Inside the pavilions, exposed timber beams, ceiling joists, and structural posts form a legible skeleton that gives the interiors their rhythm. Plywood panels line certain walls without concealing the frame, and the material palette stays deliberately restrained: wood, glass, and not much else. The effect is one of lightness. You are always aware of the structure holding the space open, and you are always aware of what lies beyond it.
Full-height glazing on multiple faces means each unit receives light from several directions throughout the day. A dining area looks directly into the garden courtyard. A mezzanine level, accessed by a timber ladder, floats above the main living space and offers mountain views that Studio Velocity meticulously preserved by staggering roof heights between units. The openness is not arbitrary. It is the product of careful negotiation between one tenant's desire for a view and another's need for privacy.
Living Between Loft and Garden


Each house contains a loft, and Studio Velocity uses this vertical stacking to compress the building footprints while maximizing the ground left open for landscape. In the bedroom, a suspended white canopy frames a sleeping space that feels both sheltered and completely exposed to the garden below the floor-to-ceiling windows. There is an almost tent-like quality to it, appropriate for a project that treats its residents more as inhabitants of a landscape than occupants of a building.
Glass sliding doors blur the transition further. One view shows a lawn and a connecting passageway to an adjacent pavilion. The architecture asks its tenants to step outside constantly, to use the ground between the houses as a living room they share with trees, water, and one another. Privacy is handled not by walls but by hedges transplanted from a nearby field, a regional landscape element that Studio Velocity relocated to the site to define circulation routes and screen sightlines without introducing anything foreign.
Salvage as Strategy


The material reuse at Awazuku House is not a branding exercise. The old house on site was demolished, and its timber pillars and beams were repurposed as benches along walls and beside the waterways. Stone from the existing retaining walls, which once raised the ground surface, was repositioned along the northeast edge to prevent falls. Local hedges were carefully transplanted to an adjacent field, held there during construction, then brought back. Each of these decisions reflects a straightforward ethic: what the site already has is more valuable than what you can import.
The well is the clearest example. Rather than drilling new infrastructure, the architects tested the water quality of an existing, abandoned well and installed a hand pump to make it operational again. The resulting groundwater supply feeds the entire waterway network. The cost of revival was almost certainly less than the cost of replacement, and the continuity it creates with the site's history is something new construction simply cannot replicate.
Why This Project Matters
Awazuku House reframes the economics of rental housing. Instead of maximizing leasable square meters on a plot, Studio Velocity maximized the experiential value of the entire site. The well, the water, the hedges, the mountain views, the cherry trees: all of it becomes part of what the tenant pays for. In a saturated market of generic apartments, that distinction is a genuine competitive advantage, not just a feel-good narrative.

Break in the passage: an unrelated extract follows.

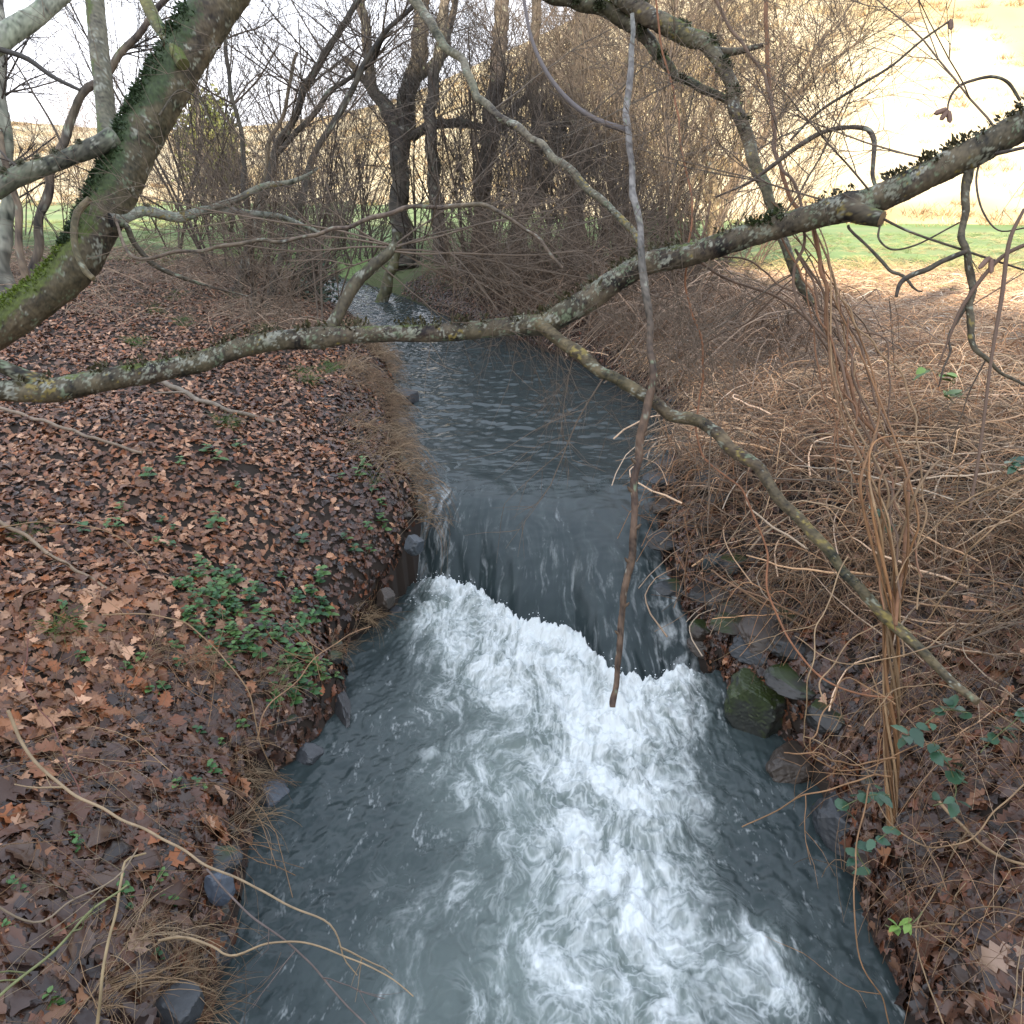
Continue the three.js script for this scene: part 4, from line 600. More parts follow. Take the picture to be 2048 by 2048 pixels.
for (const [side, n, label, group] of [[1, 26, 'dark wet stone along the right waterline below the brambles', 'wet stones along the right waterline'], [-1, 12, 'dark wet stone along the left waterline under the leaves', 'wet stones along the left waterline']]) for (let k = 0; k < n; k++) {
  const z = side > 0 ? -2.1 - 5.2 * (k + rr(0, 0.8)) / n : -1.7 - 4.5 * (k + rr(0, 0.8)) / n, x = side > 0 ? xr(z) + rr(-0.04, 0.1 + (z < -2.8 && z > -4.6 ? 0.22 : 0)) : xl(z) - rr(-0.02, 0.06), s = rr(0.04, 0.1) * (side > 0 ? 1.15 : 0.8);
  const o = stone(label, V(x, Math.max(ground(x, z) + 0.1 * s, waterY(x, z) - 0.3 * s), z), s, [rr(0.8, 1.3), rr(0.4, 0.8), rr(0.7, 1.1)], rr(0, 6.28), [rr(-0.3, 0.3), rr(-0.3, 0.3)], pick([SL, BR, [0.028, 0.027, 0.026], [0.042, 0.04, 0.038]]), { detail: 6, moss: rr(-0.9, 0.3), flat: rr(0.5, 0.8) });
  o.userData.group = group;
}

for (let k = 0; k < 13; k++) {
  const z = -2.9 - 3.6 * (k + rr(0, 0.6)) / 13, x = xr(z) + rr(0.03, 0.22), s = rr(0.11, 0.19);
  stone('dark layered slab half buried in the right bank beside the fall', V(x, ground(x, z) - 0.1 * s, z), s, [rr(0.9, 1.25), rr(0.28, 0.42), rr(0.6, 0.9)], rr(-0.6, 0.6), [rr(-0.15, 0.25), rr(-0.1, 0.35)], pick([SL, BR, [0.03, 0.028, 0.026]]), { name: 'slate', detail: 8, moss: rr(-0.9, 0.2), flat: 0.4 }).userData.group = 'layered slabs on the right bank';
}

// ---------------------------------------------------------------- small green plants
function toothLeaf(w, teeth, fold) {
  const p = [], idx = [], n = 7;
  for (let k = 0; k <= n; k++) { const t = k / n, ww = w * Math.pow(Math.sin(Math.PI * Math.pow(t * 0.94 + 0.03, 0.75)), 0.85) * (1 + teeth * (k % 2 ? 1 : -1)) * (k === n ? 0.3 : 1); for (const s of [-1, 0, 1]) p.push(t, -0.18 * t * t + fold * Math.abs(s) * ww, s * ww); }
  for (let k = 0; k < n; k++) { const a = k * 3; idx.push(a, a + 1, a + 3, a + 1, a + 4, a + 3, a + 1, a + 2, a + 4, a + 2, a + 5, a + 4); }
  const g = new THREE.BufferGeometry(); g.setAttribute('position', new THREE.Float32BufferAttribute(p, 3)); g.setIndex(idx); g.computeVertexNormals(); return g;
}
const herbLeaf = [toothLeaf(0.42, 0.1, 0.15), toothLeaf(0.36, 0.08, 0.25)], ovate = [toothLeaf(0.3, 0.09, 0.2), toothLeaf(0.34, 0.08, 0.1)];
const leafMat = (r, g, b, rough = 0.55) => std({ color: new THREE.Color().setRGB(r, g, b), roughness: rough, side: THREE.DoubleSide });
const herbMats = [leafMat(0.045, 0.12, 0.034), leafMat(0.065, 0.15, 0.04), leafMat(0.032, 0.09, 0.034), leafMat(0.09, 0.17, 0.045)], stemMat = leafMat(0.09, 0.1, 0.04);
function herb(label, p, group, pairs, size, flatN) {
  const t = thing('green_herb', label, 'plant', p, group), h = size * pairs * 0.42, b = new Batch();
  b.tube([V(0, -0.01, 0), V(rr(-1, 1) * h * 0.2, h * 0.5, rr(-1, 1) * h * 0.2), V(rr(-1, 1) * h * 0.3, h, rr(-1, 1) * h * 0.3)], [0.0018, 0.0015, 0.001], 4, [1, 1, 1]);
  const s = mesh('stem', b.geometry(), stemMat, t); s.geometry.deleteAttribute('color');
  const m = pick(herbMats);
  for (let k = 0; k < pairs; k++) for (const side of [0, 1]) {
    const l = mesh('leaf', pick(herbLeaf), rnd() < 0.7 ? m : pick(herbMats), t), u = (k + 1) / pairs, sc = size * lerp(1.1, 0.6, u) * rr(0.8, 1.2);
    l.position.set(0, h * u * rr(0.85, 1), 0); l.rotation.set(rr(-0.3, 0.3), k * 1.57 + side * Math.PI + rr(-0.3, 0.3), rr(-0.1, 0.45), 'YXZ'); l.scale.setScalar(sc);
  }
  return t;
}
const herbGroups = [
  ['small toothed green herb in the dense patch on the slope above the pool', 'herbs in the dense green patch', [[380, 1095], [415, 1115], [448, 1105], [395, 1135], [355, 1175], [420, 1175], [440, 1205], [462, 1235], [385, 1205], [500, 1190], [405, 1150], [470, 1140], [435, 1150], [340, 1120], [360, 1110], [480, 1215], [430, 1125], [455, 1170], [375, 1150], [445, 1245], [410, 1230], [490, 1120], [395, 1185]], 4],
  ['small toothed green herb hanging over the wet edge above the pool', 'herbs hanging over the pool edge', [[565, 1135], [600, 1105], [552, 1245], [562, 1285], [592, 1315], [532, 1270], [522, 1325], [575, 1200], [545, 1195], [590, 1180], [610, 1150], [580, 1250], [540, 1300], [600, 1270], [560, 1330], [525, 1220], [570, 1310], [615, 1290]], 4],
  ['dark green herb among dry leaves higher up the left slope', 'herbs scattered higher on the left slope', [[310, 990], [330, 1005], [300, 1030], [325, 1045], [205, 1005], [160, 1015], [235, 970], [225, 1000], [400, 1000], [410, 985], [395, 860], [410, 870], [455, 850], [345, 880], [280, 905], [570, 1030], [450, 925]], 3],
  ['bright green herb on the bank edge beside the upper stream', 'herbs beside the upper stream', [[690, 880], [702, 930], [722, 960], [642, 910], [692, 1010], [650, 1030], [715, 990], [680, 900], [665, 1045], [700, 1050], [730, 1010]], 3],
  ['lone green herb among fallen leaves on the lower left slope', 'lone herbs on the lower left slope', [[200, 1205], [270, 1255], [155, 1255], [310, 1310], [340, 1265], [372, 1390], [375, 1490], [330, 1230], [150, 1195], [285, 1315], [120, 1160], [240, 1270], [420, 1410], [140, 1590], [455, 1380]], 3],
  ['pale green herb in shadow at the bottom left', 'herbs in shadow at the bottom left', [[300, 1675], [325, 1700], [310, 1660], [330, 1720], [250, 1730], [150, 1610], [235, 1690], [30, 1690], [100, 1910], [300, 1810], [20, 1770], [345, 1490], [400, 1470]], 4],
];
for (const [label, group, list, pairs] of herbGroups) for (const [px, py] of list) for (let k = 0; k < (pairs === 3 ? 1 : group.includes('dense') || group.includes('hanging') ? 3 : 2); k++) { const p = cast(px + rr(-10, 10) * (k ? 1.4 + k * 1.3 : 0.4), py + rr(-10, 10) * (k ? 1.4 + k * 1.1 : 0.4)); herb(label, p, group, k ? pairs - 1 : pairs, rr(0.028, 0.042) * clamp(depthOf(p) / 3.2, 0.8, 1.4)); }
// glossy leaf sprays on the right
const sprayMats = [leafMat(0.03, 0.075, 0.04, 0.4), leafMat(0.04, 0.095, 0.05, 0.4), leafMat(0.022, 0.06, 0.035, 0.4)], limeMats = [leafMat(0.16, 0.26, 0.05), leafMat(0.13, 0.22, 0.05)];
function spray(label, list, d, n, size, mats) {
  const base = at(list[0][0], list[0][1], d), t = thing('bramble_spray', label, 'plant', base), rows = list.map(([x, y]) => [at(x, y, d), 0.002]);
  const b = new Batch(), [P] = resample(rows, 0.015, 0.01); b.tube(P, P.map(() => 0.0018), 5, [0.12, 0.13, 0.05]); const st = b.build('stem', VC, t);
  for (let k = 0; k < n; k++) {
    const q = P[Math.floor((P.length - 1) * (k + 0.8) / n)].clone().sub(base), yaw = rr(0, 6.28);
    for (const da of [-0.9, 0, 0.9]) { if (rnd() < 0.15) continue; const l = mesh('leaf', pick(ovate), pick(mats), t); l.position.copy(q).add(V(rr(-1, 1), rr(-0.5, 1), rr(-1, 1)).multiplyScalar(0.02)); l.rotation.set(rr(-0.6, 0.6), yaw + da, rr(-0.5, 0.5), 'YXZ'); l.scale.setScalar(size * rr(0.75, 1.2) * (da ? 0.85 : 1)); }
  }
}
spray('dark green bramble spray just right of the twisted vine', [[1700, 1400], [1740, 1370], [1780, 1340], [1830, 1345]], 2.5, 6, 0.055, sprayMats);
spray('green bramble spray reaching the right edge', [[1850, 1420], [1890, 1380], [1940, 1330]], 2.5, 5, 0.05, sprayMats);
spray('green leaves trailing down right of the vine foot', [[1760, 1400], [1790, 1450], [1800, 1500], [1760, 1520]], 2.45, 6, 0.055, sprayMats);
spray('dark leaves hanging over the water left of the vine foot', [[1680, 1500], [1640, 1500], [1600, 1515], [1580, 1530]], 2.55, 5, 0.055, sprayMats);
spray('dark leaves in a tuft low over the right water edge', [[1690, 1560], [1650, 1590], [1620, 1600], [1640, 1650]], 2.4, 5, 0.055, sprayMats);
spray('lime green single spray dangling at the lower right', [[1740, 1720], [1715, 1745], [1690, 1752], [1670, 1745]], 2.2, 2, 0.045, limeMats);
spray('yellowish green leaves on the far right bank under the hanging twig', [[1730, 690], [1770, 705], [1800, 720], [1780, 745], [1820, 750]], 4.6, 5, 0.085, [...limeMats, leafMat(0.1, 0.16, 0.05)]);
spray('small green leaves at the right edge in the brambles', [[1890, 880], [1920, 885], [1940, 870]], 3.4, 3, 0.06, sprayMats);
spray('green leaves in the brambles behind the thin rusty stem', [[1640, 960], [1670, 975], [1680, 1000]], 3.0, 3, 0.05, sprayMats);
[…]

More broadly, the project offers a model for building in Japan's satoyama landscapes without overwriting them. The architecture is new, but it operates within a pre-existing system of paths, streams, vegetation, and materials. Studio Velocity demonstrates that "context-sensitive" design does not have to mean timid or nostalgic. It can mean testing an old well, relocating a hedge, and orienting four roofs so that every tenant sees the mountains. Precision, not sentiment, is what makes the landscape whole.
Awazuku House by Studio Velocity. Located in Kota-cho, Nukata-gun, Aichi Prefecture, Japan. Four rental houses integrated into a satoyama landscape using salvaged materials, a revived well, and transplanted hedgerows.